Esa es la enseñanza que Lucas 16 y 1 Timoteo 6 nos dan. Intentemos entenderla. La expresión “para que os reciban en las moradas eternas” significa sencillamente que lo que se gasta por Cristo será recompensado en el día venidero. Incluso un vaso de agua fresca dada en su precioso nombre tendrá su recompensa en el reino sempiterno. ¡Oh, entreguémonos a él con todo lo que tenemos!

Cerraremos esta sección citando las últimas líneas de nuestro capítulo, las cuales ofrecen una bella ilustración de cómo Dios atiende hasta los asuntos más pequeños, y su cuidado bondadoso para que nada se pierda o se perjudique. “Cuando sities a alguna ciudad, peleando contra ella muchos días para tomarla, no destruirás sus árboles metiendo hacha en ellos, porque de ellos podrás comer; y no los talarás, porque el árbol del campo no es hombre para venir contra ti en el sitio. Mas el árbol que sepas que no lleva fruto, podrás destruirlo y talarlo, para construir baluarte contra la ciudad que te hace la guerra, hasta sojuzgarla” (v. 19-20).

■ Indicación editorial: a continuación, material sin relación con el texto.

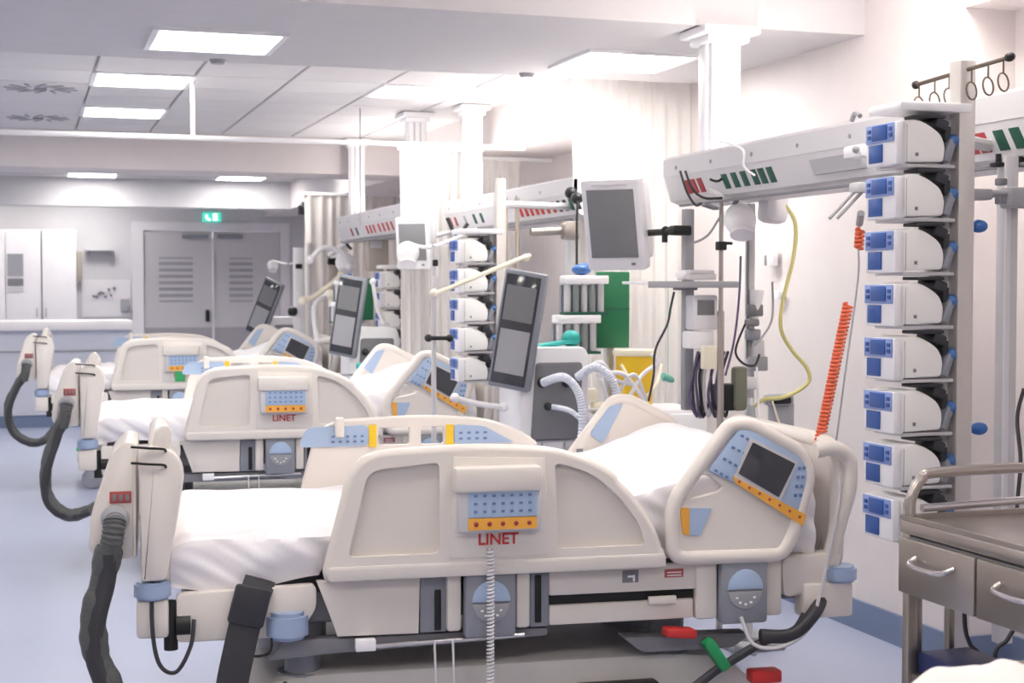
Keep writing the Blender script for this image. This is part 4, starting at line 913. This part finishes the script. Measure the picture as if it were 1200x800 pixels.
# yellow bin on a small cabinet
t = thing('supply_cabinet', 'low white cabinet below the yellow bin', 'cabinet', (2.85, 6.75, 0))
q = new(); bx(q, (2.67, 6.58, .08), (3.16, 6.98, .90), .008); obj('body', q, 'pale', t)
for z in (.12, .39, .66):
    q = new(); bx(q, (2.68, 6.565, z), (3.15, 6.581, z + .22), .004); d = obj('drawer', q, 'white', t)
    q = new(); bx(q, (2.83, 6.545, z + .15), (2.99, 6.565, z + .165), .003); obj('handle', q, 'grey', d)
for x in (2.71, 3.12):
    for y in (6.63, 6.93):
        q = new(); cyl(q, (x - .01, y, .04), (x + .01, y, .04), .04); obj('caster', q, 'black', t)
t = thing('waste_bin', 'yellow sharps bin with pale lid behind the nearest bed', 'bin', (2.83, 6.7, .901))
q = new(); cyl(q, (2.835, 6.72, .901), (2.835, 6.72, 1.16), .085, 24, r2=.098); obj('tub', q, 'yellow', t)
q = new(); cyl(q, (2.835, 6.72, 1.16), (2.835, 6.72, 1.19), .112, 24, bev=.006); obj('lid', q, 'cream', t)
q = new(); tube(q, smooth([(2.73, 6.64, 1.12), (2.78, 6.6, 1.02), (2.84, 6.6, .97), (2.90, 6.6, 1.03), (2.94, 6.64, 1.12)], 6), .008, 6); obj('handle', q, 'cream', t)
# loose white tubing in front of the bin
for n, pts_ in enumerate(([(700, 440), (730, 438), (755, 470), (770, 500)], [(735, 470), (752, 440), (770, 425), (764, 415)], [(705, 445), (712, 470), (718, 490)], [(720, 500), (728, 455), (745, 440), (760, 480)], [(690, 430), (705, 425), (722, 445), (740, 450)])):
    q = new(); tube(q, smooth([at(x, y, 6.35) for x, y in pts_], 8), .010, 8); single('white_tubing', q, 'white' if n < 3 else 'pale', ['highest loose white tube looping across the yellow bin', 'white tube crossing the right side of the yellow bin', 'short white tube hanging left of the yellow bin', 'pale tube arching low before the yellow bin', 'pale tube at the upper left of the tangle by the yellow bin'][n], 'tube', 'loose white tubing by the yellow bin')
for n, (px_, py_) in enumerate(((680, 480), (686, 500), (700, 478), (704, 500), (692, 462))):
    q = new(); a = at(px_, py_, 6.75); box(q, a, (.06, .05, .06), .01); 
    single('packet', q, 'brown' if n % 2 else 'cream', ['upper left cream packet', 'lower left brown packet', 'upper right cream packet', 'lower right brown packet', 'highest cream packet'][n] + ' in the wire basket beside the ventilator', 'packet', 'packets beside the nearest ventilator')
t = thing('wire_basket', 'wire basket stand holding packets beside the nearest ventilator', 'basket', (2.56, 6.8, 0))
for z in (.72, .80, .90):
    a = at(676, 480, 6.72); b_ = at(714, 480, 6.72); q = new(); box(q, ((a.x + b_.x) / 2, 6.75, z), (b_.x - a.x, .12, .01), .002); obj('shelf', q, 'light_grey', t)
for px_ in (676, 714):
    a = at(px_, 480, 6.8); q = new(); cyl(q, (a.x, 6.82, 0), (a.x, 6.82, 1.15), .008); obj('upright', q, 'light_grey', t)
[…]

“Para que no se pierda nada” (Juan 6:12), es la orden dirigida a nosotros por el Maestro, orden que jamás deberíamos olvidar.

Porque todo lo que Dios creó es bueno, y nada es de desecharse
(1 Timoteo 4:4).

Debemos cuidarnos de no derrochar. Esforcémonos en no desperdiciar alimentos ni lo que pudiera ser utilizado en beneficio de otros. Podemos estar seguros de que el desperdiciar desagrada al Señor. Recordemos que su mirada está sobre nosotros y tratemos de serle agradables en toda nuestra conducta.

  • 1Al lector le interesará saber que en los manuscritos griegos más autorizados del Nuevo Testamento, en el pasaje de 1 Timoteo 6:19 aparece el término “Ontôs”, que significa verdadero, real, en vez de “Oionios”, que significa eterno. Es por eso que el pasaje se debe leer de la siguiente manera: “A fin de que se asgan de la (que es) realmente vida” (N. T. Interlineal de F. Lacueva). La verdadera y real vida es vivir para Cristo; vivir mirando hacia el porvenir; empleando todo cuanto poseemos para favorecer la gloria de Dios, teniendo en consideración las moradas eternas. Únicamente esto es la verdadera vida.